Under Somoza, 60 percent of Nicaragua's exports involved just three products - coffee, cotton, and cattle -- and nearly 30 percent of the country's exports went to the United States.

The Sandinista government is considering marketing ginger, cocoa, peanuts, and plywood and is seeking new markets in Europe, the communist world, and elsewhere in Latin America.

Nicaraguan leaders are trying to encourage consumption of domestic products and to cut down foreign exchange expenditures on high-profit consumer goods that reduce the country's ability to pay for capital goods that are required for national reconstruction, says Robert Girling, a consultant to the Nicaraguan Ministry of Foreign Trade and professor of economics and management at Sonoma State University in California.

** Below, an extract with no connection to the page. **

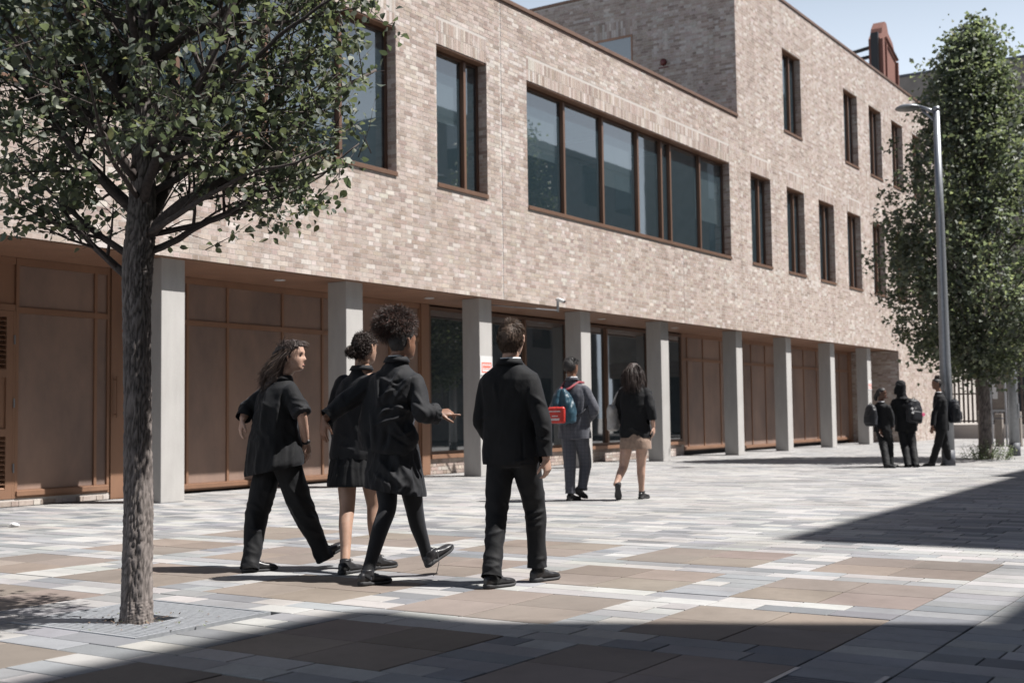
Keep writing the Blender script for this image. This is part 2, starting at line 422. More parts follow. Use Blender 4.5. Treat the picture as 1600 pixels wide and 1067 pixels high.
def lay(u0, u1, z0, z1, holes=(), soldiers=(), breaks=(), bond=0):
    """bricks as (u0,u1,z0,z1,colour)"""
    out = []; nz = int(round((z1-z0)/ZM)); m = .010
    for r in range(nz):
        za, zb = z0+r*ZM, min(z0+(r+1)*ZM-m, z1)
        zm = (za+zb)/2
        cuts = sorted([(a, b_) for a, b_, c, d in list(holes)+list(soldiers) if c-.02 < zm < d+.01])
        iv = []; s = u0
        for a, b_ in cuts:
            if a > s: iv.append((s, min(a, u1)))
            s = max(s, b_)
        if s < u1: iv.append((s, u1))
        iv2 = []
        for a, b_ in iv:
            for k in breaks:
                if a < k < b_: iv2.append((a, k-.006)); a = k+.006
            iv2.append((a, b_))
        off = ((r+bond) % 2)*.1125+(((r+bond)*7) % 5)*.0
        for a, b_ in iv2:
            # alternate stretchers and headers, shifted course by course
            per = BM+.1125; start = u0+math.floor((a-u0)/per)*per-per+(.084 if (r+bond) % 2 else .253)
            q = start; kk = 0
            while q < b_:
                L = BM if kk % 2 == 0 else .1125
                if (r*31+kk*17+int(q*3)) % 11 == 0 and kk % 2: L = .1125
                e = q+L; x0, x1 = max(q, a), min(e-m, b_)
                if x1-x0 > .035: out.append((x0, x1, za, zb, brick_col((x0+x1)/2, zm)))
                q = e; kk += 1
    for a, b_, c, d in soldiers:
        hh = (d-c)/2
        for t in range(2):
            q = a
            while q < b_-.02:
                e = min(q+.075, b_); out.append((q, e-.009, c+t*hh, c+(t+1)*hh-.010, brick_col(q, c))); q = e
    return out
def brick_arrays(L, O, U, N):
    """O origin, U along the wall, N outward; returns V,F,col and centres"""
    A = np.array([[p[0], p[1], p[2], p[3]] for p in L]); C = np.array([p[4] for p in L]); m = len(A)
    O, U, N = map(np.array, (O, U, N)); pr = RNG.normal(0, .0006, m); D = .02
    V = np.zeros((m, 8, 3))
    for k, (ui, zi, dep) in enumerate(((0, 2, 0), (1, 2, 0), (1, 3, 0), (0, 3, 0), (0, 2, D), (1, 2, D), (1, 3, D), (0, 3, D))):
        V[:, k] = O+A[:, ui, None]*U+(pr-dep)[:, None]*N; V[:, k, 2] += A[:, zi]
    f = [(0, 1, 2, 3), (1, 0, 4, 5), (2, 1, 5, 6), (3, 2, 6, 7), (0, 3, 7, 4)]
    if np.cross(U, (0, 0, 1))@N < 0: f = [t[::-1] for t in f]
    F = (np.array(f)[None]+np.arange(m)[:, None, None]*8).reshape(-1, 4)
    return V, F, C
def panel_wall(name, us, zs, holes, O, U, N, back=.0028):
    """flat backing with real openings"""
    us = sorted(set(us+[h[0] for h in holes]+[h[1] for h in holes])); zs = sorted(set(zs+[h[2] for h in holes]+[h[3] for h in holes]))
    zs = [z for z in zs if 0 <= z <= ZHIGH]; us = [a for a in us if XA <= a <= XEND]; mb = MB(); O, U, N = Vector(O), Vector(U), Vector(N)
    fl = U.cross(Vector((0, 0, 1))).dot(N) < 0
    for a, b_ in zip(us, us[1:]):
        for c, d in zip(zs, zs[1:]):
            um, zm = (a+b_)/2, (c+d)/2
            if any(h[0] < um < h[1] and h[2] < zm < h[3] for h in holes): continue
            q = [O+U*t+Vector((0, 0, z))-N*back for t, z in ((a, c), (b_, c), (b_, d), (a, d))]
            mb.face(q[::-1] if fl else q)
    return mb

# --- street front: one backing wall, its bricks children of it
hol = openings+[(XA-1, XARC, -1, ZS)]+[(XA-1, XSTEP, ZLOW, ZHIGH+1)]
mb = panel_wall('w', [XA, XEND], [0, ZHIGH], hol, (0, YF, 0), (1, 0, 0), (0, -1, 0))
# window reveals (mortar behind the reveal bricks)
for a, b_, c, d in openings:
    mb.face([(b_-.006+.006, YF+.006, c), (b_, YF+.25, c), (b_, YF+.25, d), (b_, YF+.006, d)][::-1]); mb.face([(a, YF+.006, c), (a, YF+.25, c), (a, YF+.25, d), (a, YF+.006, d)])
    mb.face([(a, YF+.006, d), (b_, YF+.006, d), (b_, YF+.25, d), (a, YF+.25, d)]); mb.face([(a, YF+.006, c), (b_, YF+.006, c), (b_, YF+.25, c), (a, YF+.25, c)][::-1])
mb.face([(XA, YF+.006, ZS), (XARC, YF+.006, ZS), (XARC, YF+.12, ZS), (XA, YF+.12, ZS)])
wall = mb.build('brick_wall', M['mortar'], None); sch(wall)
sold = [(a-.0, b_+.0, HEAD1, HEAD1+SOLD) for a, b_ in win_low]
L = lay(XA+3, XSTEP, ZS, ZLOW, [h for h in openings if h[0] < XSTEP], [s for s in sold if s[0] < XSTEP], (19.17, 27.0))
L += lay(XSTEP, XARC, ZS, ZHIGH-.02, [h for h in openings if h[0] > XSTEP-.1], [s for s in sold if s[0] > XSTEP-.1])
L += lay(XARC, XEND, 0.0, ZHIGH-.02, [h for h in openings if h[0] > XARC-.1], [s for s in sold if s[0] > XARC-.1])
V, F, C = brick_arrays(L, (0, YF, 0), (1, 0, 0), (0, -1, 0))
m = len(L); ctr = V[:, :4].mean(1); sz = np.zeros(m)
for k in range(m):
    if ctr[k, 0] > 24: continue
    X, Y, d = proj(ctr[k])
    if 5 < X < 1595 and 5 < Y < 1060 and not (X < 560 and Y < 330) and not (175 < X < 245): sz[k] = (L[k][1]-L[k][0])*(L[k][3]-L[k][2])/d**3
own = np.zeros(m, bool); own[np.argsort(-sz)[:300]] = True
def emit_stuff(V, F, C, own, name, parent):
    keep = ~own; mk = keep.sum()
    V2 = V[keep].reshape(-1, 3)-np.array(school.location); f0 = F.reshape(len(V), -1, 4)[0]
    F2 = (f0[None]+np.arange(mk)[:, None, None]*8).reshape(-1, 4)
    o = link(name, np_mesh(name, V2, F2, np.repeat(C[keep], 8, 0)), M['brick'], parent); return tag(o, kind='stuff')
wall_off = Vector(wall.location)
emit_stuff(V, F, C, own, 'bricks', wall)
for k in np.where(own)[0]:
    me = np_mesh('brick', V[k].reshape(-1, 3)-np.array(school.location), F.reshape(m, -1, 4)[0], np.repeat(C[k:k+1], 8, 0))
    link('brick', me, M['brick'], wall)
wall.location = wall_off                                   # mesh was built in world coordinates
for ch in wall.children: ch.location = Vector(school.location)
# --- reveals: one brick deep, each course
RV = []
def add_rev(L_, O, U, N): RV.append(brick_arrays(L_, O, U, N))
for a, b_, c, d in openings:
    for xx, nn in ((b_, -1), (a, 1)):
        Lr = []
        z = c; r = 0
        while z < d-.03:
            zb = min(z+ZM-.01, d)
            if r % 2: Lr.append((.004, .215, z, zb, brick_col(xx, z)))
            else: Lr.append((.004, .1025, z, zb, brick_col(xx, z))); Lr.append((.1125, .215, z, zb, brick_col(xx+1, z)))
            z += ZM; r += 1
        add_rev(Lr, (xx+nn*.004, YF, 0), (0, 1, 0), (nn, 0, 0))
# end wall of the high block above the low roof, and the end wall of the arcade
mbe = MB()
HB = 13.5
mbe.face([(XSTEP+.006, YF, ZLOW-.3), (XSTEP+.006, YF+HB, ZLOW-.3), (XSTEP+.006, YF+HB, ZHIGH), (XSTEP+.006, YF, ZHIGH)][::-1])
ew = mbe.build('end_wall', M['mortar'], None); sch(ew)
EWIN = (3.10, 4.32, 10.3, 11.85)                           # window in it (along Y from YF)
Lr = lay(.004, HB, ZLOW-.2, ZHIGH-.02, [EWIN], [(EWIN[0], EWIN[1], EWIN[3], EWIN[3]+SOLD)])
add_rev(Lr, (XSTEP-.0, YF, 0), (0, 1, 0), (-1, 0, 0))
mbe = MB(); mbe.face([(XARC+.006, YF, 0), (XARC+.006, YW+.1, 0), (XARC+.006, YW+.1, ZS), (XARC+.006, YF, ZS)][::-1])
sch(mbe.build('arcade_end_wall', M['mortar'], None))
add_rev(lay(.004, YW-YF, 0, ZS-.01), (XARC, YF, 0), (0, 1, 0), (-1, 0, 0))
# brick plinth under the ground-floor glazing
PL = [(17.25, 25.0), (25.0, 30.45)]
Lp = lay(19.05, 30.4, .0, .30, []) + lay(XA+5.5, 11.6, .0, .10)
add_rev(Lp, (0, YW-.03, 0), (1, 0, 0), (0, -1, 0))
V = np.concatenate([r[0] for r in RV]); C = np.concatenate([r[2] for r in RV])
Fs = []; o0 = 0
for v_, f_, c_ in RV: Fs.append(f_+o0); o0 += len(v_)*8
o = link('reveal_bricks', np_mesh('reveal_bricks', V.reshape(-1, 3), np.concatenate(Fs), np.repeat(C, 8, 0)), M['brick']); sch(o); tag(o, kind='stuff')
for bx_ in ((19.0, 30.42, .298), (XA+5.5, 11.62, .1)):
    mb = MB(); mb.box(bx_[0], bx_[1], YW-.022, YW+.2, 0, bx_[2]); sch(mb.build('plinth', M['mortar']))
# movement joints
for xj, z0, z1 in ((19.17, ZS, ZLOW), (27.0, ZS, SILL1)):
    mb = MB(); mb.box(xj-.005, xj+.005, YF-.0005, YF+.01, z0, z1-.05); sch(mb.build('movement_joint', M['steel_dark']))
# copings
mb = MB(); mb.box(XA, XSTEP-.004, YF-.035, YF+.36, ZLOW-.005, ZLOW+.075, .006); mb.box(XA, XSTEP-.004, YF-.008, YF+.02, ZLOW-.05, ZLOW-.006); sch(mb.build('coping', M['bronze_mid']))
mb = MB(); mb.box(XSTEP-.035, XEND, YF-.035, YF+.36, ZHIGH-.01, ZHIGH+.07, .006); mb.box(XSTEP-.035, XSTEP+.36, YF+.362, YF+HB, ZHIGH-.01, ZHIGH+.07, .006); sch(mb.build('coping', M['bronze_mid']))
# roofs and far sides, so that the block is closed
mb = MB()
mb.box(XA, XSTEP, YF+.3, YF+HB, ZLOW-.6, ZLOW-.35); sch(mb.build('roof', M['roof']))
mb = MB(); mb.box(XSTEP+.01, XEND-.01, YF+.3, YF+HB, ZHIGH-.6, ZHIGH-.35); sch(mb.build('roof', M['roof']))
mb = MB(); mb.box(XEND-.3, XEND-.002, YF+.01, YF+HB, 0, ZHIGH-.02); mb.box(XSTEP+.02, XEND-.3, YF+HB-.3, YF+HB, 0, ZHIGH-.02); mb.box(XA, XSTEP, YF+HB-.3, YF+HB, 0, ZLOW-.1); mb.box(XA, XA+.3, YF+.01, YF+HB-.3, 0, ZLOW-.1)
sch(mb.build('rear_wall', M['mortar']))
# soffit with narrow joints, column row
mb = MB(); xx = XA
while xx < XARC-.01:
    e = min(xx+1.25, XARC-.003); mb.box(xx+.004, e, YF+.12, YW+.05, ZS+.015, ZS+.06); xx += 1.25
sch(mb.build('soffit', M['bronze_soffit']))
mb = MB(); mb.box(XA, XARC, YF+.1, YW+.3, ZS+.062, ZS+.3); sch(mb.build('slab', M['dark']))
mb = MB(); mb.box(XA, XARC-.003, YF+.02, YF+.118, ZS-.012, ZS+.05); sch(mb.build('soffit_edge', M['bronze']))
col_x = [7.48, 11.22, 14.98, 18.71, 22.45, 26.2, 30.66, 34.3, 38.14, 41.9]
for k, cx in enumerate(col_x):
    mb = MB(); mb.box(0, .41, 0, .39, 0, ZS+.014, .008)
    o = mb.build('column', M['concrete']); o.location = (cx, YC, 0); sch(o)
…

A network of fried fish shops has been opened to pupularize the consumption of fish over the higher-valued exportable beef. A news media campaign has been inaugurated to reduce per capita consumption of sugar; it warns Nicaraguans of health hazards in consuming large amounts of sugar and informs them that sugar is valuable to the economy as an export. Some essential items -- including rice , beans, beef, milk, sugar, and toilet paper -- are under price control to ensure availability at reasonable prices.

The fledgling government does not see self-sufficiency as attainable for another 20 years and remains heavily dependent on foreign loans, but it is pushing hard to come into its own.